Plus tôt jeudi, la majorité conservatrice avait approuvé au Parlement les réformes les plus sévères qu’ait connues la démocratie espagnole. Les députés du Parti populaire ont donné leur feu vert au nouveau plan de rigueur soufflé par Bruxelles, dont l’objectif est d’économiser soixante cinq milliards d’euros d’ici deux ans, pour ramener le déficit public de 8% à 3% d’ici à 2014. Un plan qui s’ajoute à celui du début de l’année, quand l’exécutif de Mariano Rajoy avait adopté un budget permettant de réduire les dépenses publiques de 27,3 milliards d’euros. Un effort de rigueur alors jugé insuffisant par la troïka (Banque européenne, FMI et Bruxelles), surtout après l’aide promise en juin par l’Eurogroupe au secteur bancaire espagnol.

Record. Cette fois, aucun secteur n’échappe aux nouvelles exigences d’austérité : prestations chômage réduites au terme de six mois, suppression de l’équivalent d’un mois de paie pour les fonctionnaires et, surtout, hausse de la TVA qui met en danger certaines professions. Jeudi, le monde de la culture était massivement représenté pour dénoncer la hausse des taxes dans la billetterie, qui passent de huit à vingt et un pour cent. «C’est toute une génération d’artistes qui va disparaître», déplorait l’acteur Javier Bardem, dans le cortège.

Le gouvernement, qui a assuré que les caisses de l’Etat ne pouvaient bientôt plus couvrir les salaires des fonctionnaires, espère récupérer vingt deux milliards d’euros avec cette hausse de TVA. Très en colère contre les réformes, la population espagnole ne cache pas non plus son inquiétude face à un avenir plombé par le chômage (vingt cinq pour cent de la population active) et une économie en récession (- 1,5% du PIB en 2012) qui devrait perdurer en 2013. «Le gouvernement ne fait aucune réforme pour relancer l’emploi, sans pour autant que ses mesures rassurent les marchés», fulmine Juan Antonio, un «retraité indigné».

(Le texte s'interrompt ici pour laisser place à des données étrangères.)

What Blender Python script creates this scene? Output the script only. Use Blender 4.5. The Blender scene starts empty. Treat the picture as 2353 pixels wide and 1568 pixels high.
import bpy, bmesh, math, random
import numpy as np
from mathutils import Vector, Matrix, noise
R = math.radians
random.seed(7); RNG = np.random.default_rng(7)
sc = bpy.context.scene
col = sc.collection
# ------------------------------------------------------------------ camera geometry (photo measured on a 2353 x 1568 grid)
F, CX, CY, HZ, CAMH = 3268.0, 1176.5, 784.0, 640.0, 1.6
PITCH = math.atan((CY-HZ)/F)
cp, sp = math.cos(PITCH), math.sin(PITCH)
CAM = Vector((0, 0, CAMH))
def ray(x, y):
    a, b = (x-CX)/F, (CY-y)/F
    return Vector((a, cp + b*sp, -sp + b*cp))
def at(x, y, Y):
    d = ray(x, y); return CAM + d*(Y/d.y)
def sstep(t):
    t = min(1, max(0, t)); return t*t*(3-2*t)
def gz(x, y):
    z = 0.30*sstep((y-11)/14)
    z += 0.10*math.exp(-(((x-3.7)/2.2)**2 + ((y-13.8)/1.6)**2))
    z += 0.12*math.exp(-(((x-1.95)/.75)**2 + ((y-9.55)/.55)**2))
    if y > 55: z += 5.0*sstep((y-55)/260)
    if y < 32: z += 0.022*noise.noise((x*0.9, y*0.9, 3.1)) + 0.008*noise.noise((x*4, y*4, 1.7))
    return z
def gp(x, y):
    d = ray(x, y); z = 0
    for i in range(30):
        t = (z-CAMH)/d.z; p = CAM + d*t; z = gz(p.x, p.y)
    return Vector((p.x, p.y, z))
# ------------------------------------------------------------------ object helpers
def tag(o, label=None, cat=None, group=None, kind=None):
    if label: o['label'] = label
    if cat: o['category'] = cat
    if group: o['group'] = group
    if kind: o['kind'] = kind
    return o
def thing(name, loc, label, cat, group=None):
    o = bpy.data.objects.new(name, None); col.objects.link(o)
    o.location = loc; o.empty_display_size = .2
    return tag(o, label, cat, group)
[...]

Vendredi, le taux des obligations espagnoles à dix ans (7,2%) frôlait en effet son record historique. Une hausse vertigineuse survenue après que la communauté de Valence, plombée par les dettes, eut émis une demande officielle d’aide financière au pouvoir central, devenant la première région à solliciter l’intervention de l’Etat. Mais sans doute pas la dernière. Après le sauvetage du système bancaire, Madrid va ainsi devoir gérer la banqueroute de régions. Un contexte qui n’est pas prêt de redonner confiance aux investisseurs étrangers.